De même l’appellation « Jésus fils
de Joseph » ne se trouve pas dans la bouche des amis
de Jésus mais de ses adversaires (Jn 6,42). On imagine
mal que la famille de Jésus ait inscrit sur l’ossuaire
une telle appellation.
Rappelons ensuite les données évangéliques
: elles racontent que Jésus est mort en croix, qu’il
a été déposé dans un tombeau tout
proche. Comment expliquer que ses restes aient été
ensevelis à plus de 5 kilomètres du lieu de
sa mort.
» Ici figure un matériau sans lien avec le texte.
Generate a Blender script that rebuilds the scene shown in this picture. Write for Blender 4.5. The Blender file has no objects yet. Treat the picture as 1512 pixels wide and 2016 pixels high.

Émile Puech, épigraphiste mondialement
connu, me signale que les lois interdisaient de déposer
un condamné à mort dans le tombeau familial
avant un long délai. On le voit : toute cette histoire
ne résiste pas à l’examen
Comment expliquez-vous le succès de cette
histoire ?
Depuis la découverte en 1980 de ces ossuaires, beaucoup
d’évènements sont survenus. Il y a eu
d’abord le roman créé par quelques originaux
selon lequel les dominicains de l’Ecole Biblique auraient,
sur ordre du Vatican, tenu secrètes certaines informations
gênantes pour Jésus. Aujourd’hui aucun
savant ne prend cela au sérieux, mais la rumeur est
tenace. il y a surtout eu la légende de ‘Da Vinci
Code’ et tous ces romans autour des amours entre Marie
de Magdala et Jésus et leur progéniture secrète.
Que conclure sinon inviter les hommes, qu’ils
soient croyants ou non, à résister aux pressions
médiatiques qui cherchent à imposer sur Jésus
des contrevérités ridicules et malheureusement
troublantes pour les plus pauvres. Raison de plus pour faire
une place dans nos vies à l’intelligence de la
foi.
*Le Père Alain Marchadour, assomptionniste, fut
longtemps professeur à l'institut catholique de Toulouse.
Il poursuit depuis quelques années sa recherche biblique
à Jérusalem. Auteur de nombreux ouvrages, il
a aussi dirigé plusieurs publications.